In Chapter 1, Smith establishes the history and character of the Jewish community in Germany, “perhaps the most integrated Jewish minority in all of Europe” (31). With the founding of the Second German Empire in 1871, German Jews had attained full emancipation. Among the prominent and accomplished Jewish citizens of Germany were scientists Paul Ehrlich and Albert Einstein and artist Max Liebermann. German Jews very much identified as German citizens despite enduring discrimination. At the same time, the prospect of over-assimilation through conversion, marriages, and weakened religious practice troubled many Jews.

On the other side, antisemitism continued to grow and to transform into a movement based on race and nationality rather than religion. Where previously Jews had been seen as the enemies of Christendom, now they were conceived as the enemies of Germandom. In the wake of economic depression, German politics moved away from the liberalism of the 1870s. A number of pieces of antisemitic legislation were enacted, limiting or expelling Jewish immigrants from the country.

The rise of antisemitism in Germany was reflected abroad in the Dreyfus Affair, in which a French Jewish military officer was convicted of betraying his country. Although later exonerated and pardoned, Dreyfus became a lightning rod for growing antisemitism.

Another notable precursor of the Konitz case is the murder of Agnes Hruza, a seamstress in the small Bohemian town of Polna. When her body is found drained of blood, townspeople accuse the Jews of having carried out ritual murder. The case has parallels with that of Konitz, including the figure of Leopold Hilsner, a marginal Jewish outcast much like Wolf Israelski who is accused of having committed the murder. The Polna case was very much on the minds of the people of Konitz when the Winter murder erupted.
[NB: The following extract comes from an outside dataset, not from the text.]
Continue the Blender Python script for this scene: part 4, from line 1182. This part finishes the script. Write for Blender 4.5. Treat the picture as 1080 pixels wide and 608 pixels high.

Antisemitic sentiment strongly influences the investigations into the Winter murder. In the absence of leads, the local police are all too ready to listen antisemitic rumors. These often come from big-city journalists who have taken residence in Konitz to drive the narrative in a certain direction. By contrast, the inspector Braun has “nothing but scorn” for the notion of Jewish ritual murder (45).